DATA EXCERPTS -
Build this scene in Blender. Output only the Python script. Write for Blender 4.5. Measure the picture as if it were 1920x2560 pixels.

==

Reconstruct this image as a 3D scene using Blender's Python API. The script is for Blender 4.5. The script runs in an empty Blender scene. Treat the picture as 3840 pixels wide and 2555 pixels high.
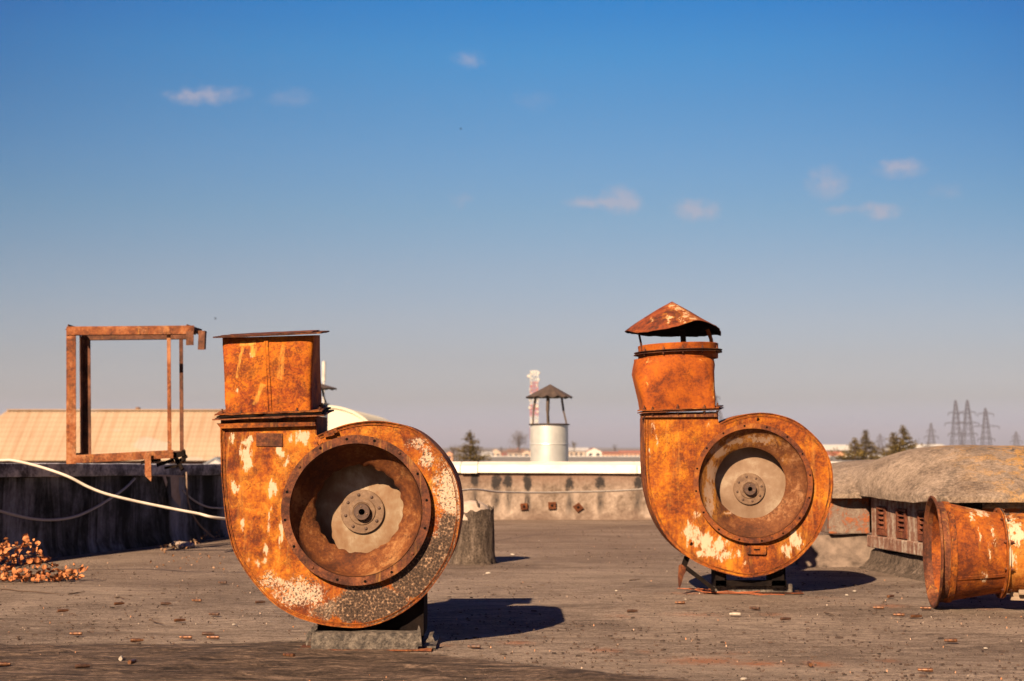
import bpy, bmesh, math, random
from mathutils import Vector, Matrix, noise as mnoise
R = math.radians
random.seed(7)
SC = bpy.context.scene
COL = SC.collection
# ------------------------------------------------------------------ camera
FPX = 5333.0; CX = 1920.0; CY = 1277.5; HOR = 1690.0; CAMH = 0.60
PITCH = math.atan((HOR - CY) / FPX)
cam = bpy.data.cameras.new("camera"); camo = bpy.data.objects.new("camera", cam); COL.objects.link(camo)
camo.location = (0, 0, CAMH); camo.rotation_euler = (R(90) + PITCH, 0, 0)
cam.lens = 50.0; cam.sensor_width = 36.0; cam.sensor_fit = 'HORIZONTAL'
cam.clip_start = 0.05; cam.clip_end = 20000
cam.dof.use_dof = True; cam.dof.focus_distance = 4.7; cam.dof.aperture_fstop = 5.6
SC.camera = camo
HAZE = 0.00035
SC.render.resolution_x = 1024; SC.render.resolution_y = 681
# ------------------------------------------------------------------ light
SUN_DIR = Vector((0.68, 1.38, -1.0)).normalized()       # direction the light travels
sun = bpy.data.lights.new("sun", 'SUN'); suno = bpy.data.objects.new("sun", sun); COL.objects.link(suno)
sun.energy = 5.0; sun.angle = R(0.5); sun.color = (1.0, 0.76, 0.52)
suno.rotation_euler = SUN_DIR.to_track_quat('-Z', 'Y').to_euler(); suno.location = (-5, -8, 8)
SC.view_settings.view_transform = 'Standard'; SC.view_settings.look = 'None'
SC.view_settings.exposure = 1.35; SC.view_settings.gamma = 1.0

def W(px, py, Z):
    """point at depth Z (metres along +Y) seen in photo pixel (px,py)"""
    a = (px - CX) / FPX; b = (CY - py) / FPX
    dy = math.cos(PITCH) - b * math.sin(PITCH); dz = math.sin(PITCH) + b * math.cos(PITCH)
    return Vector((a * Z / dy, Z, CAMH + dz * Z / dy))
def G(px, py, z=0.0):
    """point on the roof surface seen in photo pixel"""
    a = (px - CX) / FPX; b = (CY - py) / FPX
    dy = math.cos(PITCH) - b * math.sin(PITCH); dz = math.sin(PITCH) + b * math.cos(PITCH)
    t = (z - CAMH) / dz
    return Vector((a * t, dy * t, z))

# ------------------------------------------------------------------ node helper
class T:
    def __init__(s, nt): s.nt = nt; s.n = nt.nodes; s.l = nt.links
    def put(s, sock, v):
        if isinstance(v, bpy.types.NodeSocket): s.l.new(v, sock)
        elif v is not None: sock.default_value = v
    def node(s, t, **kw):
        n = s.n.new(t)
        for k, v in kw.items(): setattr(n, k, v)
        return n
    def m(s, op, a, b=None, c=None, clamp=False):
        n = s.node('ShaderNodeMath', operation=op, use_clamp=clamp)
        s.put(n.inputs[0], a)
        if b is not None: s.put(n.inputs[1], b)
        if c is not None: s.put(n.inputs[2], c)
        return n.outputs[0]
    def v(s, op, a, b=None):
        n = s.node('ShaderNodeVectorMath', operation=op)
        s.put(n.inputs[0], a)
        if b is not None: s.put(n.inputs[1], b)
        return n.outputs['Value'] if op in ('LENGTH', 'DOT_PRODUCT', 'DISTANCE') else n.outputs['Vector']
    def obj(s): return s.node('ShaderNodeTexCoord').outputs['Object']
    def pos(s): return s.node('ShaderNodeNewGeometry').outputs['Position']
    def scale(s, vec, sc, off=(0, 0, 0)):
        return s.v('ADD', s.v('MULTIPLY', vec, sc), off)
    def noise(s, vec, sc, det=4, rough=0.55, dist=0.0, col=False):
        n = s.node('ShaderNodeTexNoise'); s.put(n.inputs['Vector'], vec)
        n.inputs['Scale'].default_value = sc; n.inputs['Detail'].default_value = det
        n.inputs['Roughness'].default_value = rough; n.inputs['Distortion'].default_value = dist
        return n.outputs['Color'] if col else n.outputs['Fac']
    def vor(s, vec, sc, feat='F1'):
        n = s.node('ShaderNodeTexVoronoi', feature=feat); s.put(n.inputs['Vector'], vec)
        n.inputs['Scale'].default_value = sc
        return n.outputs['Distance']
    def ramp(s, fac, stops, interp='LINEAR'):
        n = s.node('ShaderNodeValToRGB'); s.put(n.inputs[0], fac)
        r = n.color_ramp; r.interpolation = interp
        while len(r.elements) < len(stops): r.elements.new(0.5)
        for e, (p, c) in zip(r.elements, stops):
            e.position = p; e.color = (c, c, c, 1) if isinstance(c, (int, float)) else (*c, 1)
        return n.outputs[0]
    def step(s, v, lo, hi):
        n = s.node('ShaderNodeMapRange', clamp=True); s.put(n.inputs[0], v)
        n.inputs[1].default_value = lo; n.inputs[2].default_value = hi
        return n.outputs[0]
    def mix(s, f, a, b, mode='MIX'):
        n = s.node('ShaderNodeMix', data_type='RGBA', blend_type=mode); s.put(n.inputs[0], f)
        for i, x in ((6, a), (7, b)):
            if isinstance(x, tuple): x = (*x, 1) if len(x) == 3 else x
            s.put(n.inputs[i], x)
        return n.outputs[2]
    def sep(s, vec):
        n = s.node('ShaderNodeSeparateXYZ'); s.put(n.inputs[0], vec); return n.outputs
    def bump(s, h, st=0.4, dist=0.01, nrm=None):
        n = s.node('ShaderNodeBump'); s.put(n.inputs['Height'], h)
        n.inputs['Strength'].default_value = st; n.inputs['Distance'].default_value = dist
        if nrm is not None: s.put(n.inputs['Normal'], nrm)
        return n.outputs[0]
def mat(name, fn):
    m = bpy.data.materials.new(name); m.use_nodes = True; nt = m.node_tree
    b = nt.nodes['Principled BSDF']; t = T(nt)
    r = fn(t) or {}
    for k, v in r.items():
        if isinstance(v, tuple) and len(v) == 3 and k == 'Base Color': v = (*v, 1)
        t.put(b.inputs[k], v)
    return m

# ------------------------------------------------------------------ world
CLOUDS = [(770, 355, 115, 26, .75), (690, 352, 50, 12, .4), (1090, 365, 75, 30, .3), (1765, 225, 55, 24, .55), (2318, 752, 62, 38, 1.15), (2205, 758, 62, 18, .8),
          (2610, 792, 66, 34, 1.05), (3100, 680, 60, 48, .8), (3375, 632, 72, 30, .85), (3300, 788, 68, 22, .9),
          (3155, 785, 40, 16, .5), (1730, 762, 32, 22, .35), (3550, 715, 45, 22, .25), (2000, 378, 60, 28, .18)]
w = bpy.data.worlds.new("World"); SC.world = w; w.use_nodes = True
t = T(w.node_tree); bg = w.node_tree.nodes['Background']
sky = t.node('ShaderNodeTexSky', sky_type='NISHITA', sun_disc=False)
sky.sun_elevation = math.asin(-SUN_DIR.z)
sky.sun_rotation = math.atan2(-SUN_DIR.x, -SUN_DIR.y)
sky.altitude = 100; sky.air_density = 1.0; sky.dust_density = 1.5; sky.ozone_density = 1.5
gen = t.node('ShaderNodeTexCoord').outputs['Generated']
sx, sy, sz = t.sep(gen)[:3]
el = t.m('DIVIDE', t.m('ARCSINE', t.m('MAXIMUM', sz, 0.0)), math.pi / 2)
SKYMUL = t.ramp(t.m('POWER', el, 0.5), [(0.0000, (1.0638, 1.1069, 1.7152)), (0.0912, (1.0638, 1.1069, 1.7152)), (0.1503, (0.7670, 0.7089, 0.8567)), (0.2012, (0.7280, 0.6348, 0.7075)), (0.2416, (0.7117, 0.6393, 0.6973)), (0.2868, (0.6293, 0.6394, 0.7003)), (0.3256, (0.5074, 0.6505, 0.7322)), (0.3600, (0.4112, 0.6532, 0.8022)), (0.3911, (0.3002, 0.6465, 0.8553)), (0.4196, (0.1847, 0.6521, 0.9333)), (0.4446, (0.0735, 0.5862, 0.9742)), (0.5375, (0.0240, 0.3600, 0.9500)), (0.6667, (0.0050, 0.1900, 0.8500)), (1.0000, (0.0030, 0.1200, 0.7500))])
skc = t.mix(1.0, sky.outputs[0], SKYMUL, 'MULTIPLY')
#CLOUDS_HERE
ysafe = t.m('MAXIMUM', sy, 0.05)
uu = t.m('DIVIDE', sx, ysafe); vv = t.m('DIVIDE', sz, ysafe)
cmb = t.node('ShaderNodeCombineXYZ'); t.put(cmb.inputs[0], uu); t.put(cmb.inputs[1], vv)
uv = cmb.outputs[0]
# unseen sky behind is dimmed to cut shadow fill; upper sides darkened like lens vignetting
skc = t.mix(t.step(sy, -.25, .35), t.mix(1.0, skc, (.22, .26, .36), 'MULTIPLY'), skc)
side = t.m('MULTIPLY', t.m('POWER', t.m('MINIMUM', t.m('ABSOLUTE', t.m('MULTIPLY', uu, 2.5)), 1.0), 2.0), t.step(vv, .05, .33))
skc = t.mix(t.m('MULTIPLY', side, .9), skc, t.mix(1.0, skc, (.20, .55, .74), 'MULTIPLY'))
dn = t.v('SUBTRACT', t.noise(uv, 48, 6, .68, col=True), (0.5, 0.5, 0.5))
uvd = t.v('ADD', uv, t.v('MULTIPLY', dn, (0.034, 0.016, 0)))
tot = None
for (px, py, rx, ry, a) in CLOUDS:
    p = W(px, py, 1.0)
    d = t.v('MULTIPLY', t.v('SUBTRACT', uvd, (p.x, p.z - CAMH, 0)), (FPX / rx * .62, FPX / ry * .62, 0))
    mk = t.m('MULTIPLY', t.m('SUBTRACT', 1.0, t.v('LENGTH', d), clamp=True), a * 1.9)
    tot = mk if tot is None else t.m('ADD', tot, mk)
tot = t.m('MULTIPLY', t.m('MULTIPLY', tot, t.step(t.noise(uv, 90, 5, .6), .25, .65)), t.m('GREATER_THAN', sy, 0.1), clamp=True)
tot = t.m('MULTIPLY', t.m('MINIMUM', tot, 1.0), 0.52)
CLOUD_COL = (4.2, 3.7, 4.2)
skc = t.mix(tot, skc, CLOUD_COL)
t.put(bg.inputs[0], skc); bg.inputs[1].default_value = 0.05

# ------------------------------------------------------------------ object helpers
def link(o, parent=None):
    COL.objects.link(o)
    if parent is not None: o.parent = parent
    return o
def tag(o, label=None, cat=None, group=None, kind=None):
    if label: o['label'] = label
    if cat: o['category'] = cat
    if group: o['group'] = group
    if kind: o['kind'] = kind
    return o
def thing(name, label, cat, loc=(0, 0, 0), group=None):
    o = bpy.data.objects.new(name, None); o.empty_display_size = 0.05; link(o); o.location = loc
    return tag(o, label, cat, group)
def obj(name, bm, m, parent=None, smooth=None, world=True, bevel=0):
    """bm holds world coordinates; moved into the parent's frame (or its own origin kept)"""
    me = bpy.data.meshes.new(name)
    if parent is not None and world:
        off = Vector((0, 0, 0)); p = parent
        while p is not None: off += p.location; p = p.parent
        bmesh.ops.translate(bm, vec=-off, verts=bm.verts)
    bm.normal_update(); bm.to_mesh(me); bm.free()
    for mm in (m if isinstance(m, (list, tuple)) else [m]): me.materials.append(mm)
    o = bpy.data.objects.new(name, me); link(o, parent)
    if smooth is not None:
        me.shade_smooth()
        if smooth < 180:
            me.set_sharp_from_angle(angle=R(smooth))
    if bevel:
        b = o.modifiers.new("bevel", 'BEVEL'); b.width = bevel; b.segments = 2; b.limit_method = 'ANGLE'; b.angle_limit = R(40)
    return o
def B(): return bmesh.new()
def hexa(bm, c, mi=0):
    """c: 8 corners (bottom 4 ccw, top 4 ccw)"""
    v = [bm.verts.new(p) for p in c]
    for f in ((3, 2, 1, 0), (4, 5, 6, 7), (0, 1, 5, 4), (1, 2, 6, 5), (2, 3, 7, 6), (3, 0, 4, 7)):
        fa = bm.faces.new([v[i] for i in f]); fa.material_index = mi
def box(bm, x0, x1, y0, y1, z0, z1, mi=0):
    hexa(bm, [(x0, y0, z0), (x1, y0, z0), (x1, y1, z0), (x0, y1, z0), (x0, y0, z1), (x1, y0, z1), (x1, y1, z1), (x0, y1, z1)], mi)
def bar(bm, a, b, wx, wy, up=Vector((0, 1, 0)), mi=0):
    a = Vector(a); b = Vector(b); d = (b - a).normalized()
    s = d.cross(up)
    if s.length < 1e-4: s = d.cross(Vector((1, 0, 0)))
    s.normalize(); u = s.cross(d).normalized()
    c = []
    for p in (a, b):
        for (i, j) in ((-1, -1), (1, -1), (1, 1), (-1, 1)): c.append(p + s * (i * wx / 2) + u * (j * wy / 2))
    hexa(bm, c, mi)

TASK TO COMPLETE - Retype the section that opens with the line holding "Reconstruct this image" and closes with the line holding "return Vector((a * t, dy * t, z))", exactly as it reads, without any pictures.

WRITTEN RESPONSE -
Reconstruct this image as a 3D scene using Blender's Python API. The script is for Blender 4.5. The script runs in an empty Blender scene. Treat the picture as 3840 pixels wide and 2555 pixels high.
import bpy, bmesh, math, random
from mathutils import Vector, Matrix, noise as mnoise
R = math.radians
random.seed(7)
SC = bpy.context.scene
COL = SC.collection
# ------------------------------------------------------------------ camera
FPX = 5333.0; CX = 1920.0; CY = 1277.5; HOR = 1690.0; CAMH = 0.60
PITCH = math.atan((HOR - CY) / FPX)
cam = bpy.data.cameras.new("camera"); camo = bpy.data.objects.new("camera", cam); COL.objects.link(camo)
camo.location = (0, 0, CAMH); camo.rotation_euler = (R(90) + PITCH, 0, 0)
cam.lens = 50.0; cam.sensor_width = 36.0; cam.sensor_fit = 'HORIZONTAL'
cam.clip_start = 0.05; cam.clip_end = 20000
cam.dof.use_dof = True; cam.dof.focus_distance = 4.7; cam.dof.aperture_fstop = 5.6
SC.camera = camo
HAZE = 0.00035
SC.render.resolution_x = 1024; SC.render.resolution_y = 681
# ------------------------------------------------------------------ light
SUN_DIR = Vector((0.68, 1.38, -1.0)).normalized()       # direction the light travels
sun = bpy.data.lights.new("sun", 'SUN'); suno = bpy.data.objects.new("sun", sun); COL.objects.link(suno)
sun.energy = 5.0; sun.angle = R(0.5); sun.color = (1.0, 0.76, 0.52)
suno.rotation_euler = SUN_DIR.to_track_quat('-Z', 'Y').to_euler(); suno.location = (-5, -8, 8)
SC.view_settings.view_transform = 'Standard'; SC.view_settings.look = 'None'
SC.view_settings.exposure = 1.35; SC.view_settings.gamma = 1.0

def W(px, py, Z):
    """point at depth Z (metres along +Y) seen in photo pixel (px,py)"""
    a = (px - CX) / FPX; b = (CY - py) / FPX
    dy = math.cos(PITCH) - b * math.sin(PITCH); dz = math.sin(PITCH) + b * math.cos(PITCH)
    return Vector((a * Z / dy, Z, CAMH + dz * Z / dy))
def G(px, py, z=0.0):
    """point on the roof surface seen in photo pixel"""
    a = (px - CX) / FPX; b = (CY - py) / FPX
    dy = math.cos(PITCH) - b * math.sin(PITCH); dz = math.sin(PITCH) + b * math.cos(PITCH)
    t = (z - CAMH) / dz
    return Vector((a * t, dy * t, z))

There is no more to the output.